#### [Your task]
Reproduce the following material exactly, including every line.
***** Recorded data
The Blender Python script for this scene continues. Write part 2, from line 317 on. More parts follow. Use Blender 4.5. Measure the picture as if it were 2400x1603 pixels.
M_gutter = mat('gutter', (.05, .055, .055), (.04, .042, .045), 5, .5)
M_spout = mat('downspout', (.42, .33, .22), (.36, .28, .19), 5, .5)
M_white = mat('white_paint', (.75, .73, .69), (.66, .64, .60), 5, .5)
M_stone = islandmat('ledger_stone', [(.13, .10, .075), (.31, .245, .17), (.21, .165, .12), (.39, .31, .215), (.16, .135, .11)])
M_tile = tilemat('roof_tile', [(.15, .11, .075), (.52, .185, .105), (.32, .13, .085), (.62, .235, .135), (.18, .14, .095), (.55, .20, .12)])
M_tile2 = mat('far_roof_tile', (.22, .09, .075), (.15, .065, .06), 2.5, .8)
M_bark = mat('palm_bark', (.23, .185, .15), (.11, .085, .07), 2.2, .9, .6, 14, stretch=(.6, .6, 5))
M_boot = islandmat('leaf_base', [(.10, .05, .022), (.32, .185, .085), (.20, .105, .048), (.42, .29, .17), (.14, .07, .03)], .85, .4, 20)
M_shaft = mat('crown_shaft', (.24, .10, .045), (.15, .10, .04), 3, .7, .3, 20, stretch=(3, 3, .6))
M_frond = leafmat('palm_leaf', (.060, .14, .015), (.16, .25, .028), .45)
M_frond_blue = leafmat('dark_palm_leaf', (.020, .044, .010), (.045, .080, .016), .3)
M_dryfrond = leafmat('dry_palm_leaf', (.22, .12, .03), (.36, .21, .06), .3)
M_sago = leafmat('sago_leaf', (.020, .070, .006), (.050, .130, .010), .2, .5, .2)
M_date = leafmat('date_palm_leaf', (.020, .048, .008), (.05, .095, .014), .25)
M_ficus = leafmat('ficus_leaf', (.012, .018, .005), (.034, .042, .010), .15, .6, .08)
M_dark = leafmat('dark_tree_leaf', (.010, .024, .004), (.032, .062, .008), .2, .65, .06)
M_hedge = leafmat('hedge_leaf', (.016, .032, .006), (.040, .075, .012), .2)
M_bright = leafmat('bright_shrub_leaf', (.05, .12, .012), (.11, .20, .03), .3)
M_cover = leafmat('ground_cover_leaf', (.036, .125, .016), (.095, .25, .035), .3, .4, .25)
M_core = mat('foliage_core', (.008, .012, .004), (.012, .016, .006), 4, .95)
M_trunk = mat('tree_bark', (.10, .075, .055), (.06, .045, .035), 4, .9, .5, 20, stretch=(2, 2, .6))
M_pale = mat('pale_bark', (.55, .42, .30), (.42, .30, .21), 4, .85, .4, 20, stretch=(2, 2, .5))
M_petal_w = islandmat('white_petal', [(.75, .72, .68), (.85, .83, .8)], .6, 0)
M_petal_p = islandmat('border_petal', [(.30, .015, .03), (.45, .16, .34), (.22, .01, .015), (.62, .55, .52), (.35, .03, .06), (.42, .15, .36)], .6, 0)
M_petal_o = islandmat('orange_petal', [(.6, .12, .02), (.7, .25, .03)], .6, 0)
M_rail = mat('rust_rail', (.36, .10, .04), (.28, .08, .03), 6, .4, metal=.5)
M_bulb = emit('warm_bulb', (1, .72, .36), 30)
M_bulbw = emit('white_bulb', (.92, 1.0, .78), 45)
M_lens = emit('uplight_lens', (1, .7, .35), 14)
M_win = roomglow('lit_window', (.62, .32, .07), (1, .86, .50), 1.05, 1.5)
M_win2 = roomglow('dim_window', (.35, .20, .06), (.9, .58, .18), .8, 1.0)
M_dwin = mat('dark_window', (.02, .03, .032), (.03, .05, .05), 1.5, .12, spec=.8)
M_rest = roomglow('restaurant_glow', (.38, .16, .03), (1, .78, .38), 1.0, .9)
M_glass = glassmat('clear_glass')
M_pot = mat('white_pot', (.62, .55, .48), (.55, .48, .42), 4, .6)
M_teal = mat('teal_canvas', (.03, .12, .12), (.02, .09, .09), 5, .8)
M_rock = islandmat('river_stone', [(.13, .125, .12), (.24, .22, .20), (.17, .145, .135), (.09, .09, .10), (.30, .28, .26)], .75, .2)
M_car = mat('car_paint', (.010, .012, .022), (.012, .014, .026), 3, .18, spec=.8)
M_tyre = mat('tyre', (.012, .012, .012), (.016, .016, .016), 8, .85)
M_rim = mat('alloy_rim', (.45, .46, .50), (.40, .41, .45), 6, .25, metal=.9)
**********
#### [Complete output]
The Blender Python script for this scene continues. Write part 2, from line 317 on. More parts follow. Use Blender 4.5. Measure the picture as if it were 2400x1603 pixels.
M_gutter = mat('gutter', (.05, .055, .055), (.04, .042, .045), 5, .5)
M_spout = mat('downspout', (.42, .33, .22), (.36, .28, .19), 5, .5)
M_white = mat('white_paint', (.75, .73, .69), (.66, .64, .60), 5, .5)
M_stone = islandmat('ledger_stone', [(.13, .10, .075), (.31, .245, .17), (.21, .165, .12), (.39, .31, .215), (.16, .135, .11)])
M_tile = tilemat('roof_tile', [(.15, .11, .075), (.52, .185, .105), (.32, .13, .085), (.62, .235, .135), (.18, .14, .095), (.55, .20, .12)])
M_tile2 = mat('far_roof_tile', (.22, .09, .075), (.15, .065, .06), 2.5, .8)
M_bark = mat('palm_bark', (.23, .185, .15), (.11, .085, .07), 2.2, .9, .6, 14, stretch=(.6, .6, 5))
M_boot = islandmat('leaf_base', [(.10, .05, .022), (.32, .185, .085), (.20, .105, .048), (.42, .29, .17), (.14, .07, .03)], .85, .4, 20)
M_shaft = mat('crown_shaft', (.24, .10, .045), (.15, .10, .04), 3, .7, .3, 20, stretch=(3, 3, .6))
M_frond = leafmat('palm_leaf', (.060, .14, .015), (.16, .25, .028), .45)
M_frond_blue = leafmat('dark_palm_leaf', (.020, .044, .010), (.045, .080, .016), .3)
M_dryfrond = leafmat('dry_palm_leaf', (.22, .12, .03), (.36, .21, .06), .3)
M_sago = leafmat('sago_leaf', (.020, .070, .006), (.050, .130, .010), .2, .5, .2)
M_date = leafmat('date_palm_leaf', (.020, .048, .008), (.05, .095, .014), .25)
M_ficus = leafmat('ficus_leaf', (.012, .018, .005), (.034, .042, .010), .15, .6, .08)
M_dark = leafmat('dark_tree_leaf', (.010, .024, .004), (.032, .062, .008), .2, .65, .06)
M_hedge = leafmat('hedge_leaf', (.016, .032, .006), (.040, .075, .012), .2)
M_bright = leafmat('bright_shrub_leaf', (.05, .12, .012), (.11, .20, .03), .3)
M_cover = leafmat('ground_cover_leaf', (.036, .125, .016), (.095, .25, .035), .3, .4, .25)
M_core = mat('foliage_core', (.008, .012, .004), (.012, .016, .006), 4, .95)
M_trunk = mat('tree_bark', (.10, .075, .055), (.06, .045, .035), 4, .9, .5, 20, stretch=(2, 2, .6))
M_pale = mat('pale_bark', (.55, .42, .30), (.42, .30, .21), 4, .85, .4, 20, stretch=(2, 2, .5))
M_petal_w = islandmat('white_petal', [(.75, .72, .68), (.85, .83, .8)], .6, 0)
M_petal_p = islandmat('border_petal', [(.30, .015, .03), (.45, .16, .34), (.22, .01, .015), (.62, .55, .52), (.35, .03, .06), (.42, .15, .36)], .6, 0)
M_petal_o = islandmat('orange_petal', [(.6, .12, .02), (.7, .25, .03)], .6, 0)
M_rail = mat('rust_rail', (.36, .10, .04), (.28, .08, .03), 6, .4, metal=.5)
M_bulb = emit('warm_bulb', (1, .72, .36), 30)
M_bulbw = emit('white_bulb', (.92, 1.0, .78), 45)
M_lens = emit('uplight_lens', (1, .7, .35), 14)
M_win = roomglow('lit_window', (.62, .32, .07), (1, .86, .50), 1.05, 1.5)
M_win2 = roomglow('dim_window', (.35, .20, .06), (.9, .58, .18), .8, 1.0)
M_dwin = mat('dark_window', (.02, .03, .032), (.03, .05, .05), 1.5, .12, spec=.8)
M_rest = roomglow('restaurant_glow', (.38, .16, .03), (1, .78, .38), 1.0, .9)
M_glass = glassmat('clear_glass')
M_pot = mat('white_pot', (.62, .55, .48), (.55, .48, .42), 4, .6)
M_teal = mat('teal_canvas', (.03, .12, .12), (.02, .09, .09), 5, .8)
M_rock = islandmat('river_stone', [(.13, .125, .12), (.24, .22, .20), (.17, .145, .135), (.09, .09, .10), (.30, .28, .26)], .75, .2)
M_car = mat('car_paint', (.010, .012, .022), (.012, .014, .026), 3, .18, spec=.8)
M_tyre = mat('tyre', (.012, .012, .012), (.016, .016, .016), 8, .85)
M_rim = mat('alloy_rim', (.45, .46, .50), (.40, .41, .45), 6, .25, metal=.9)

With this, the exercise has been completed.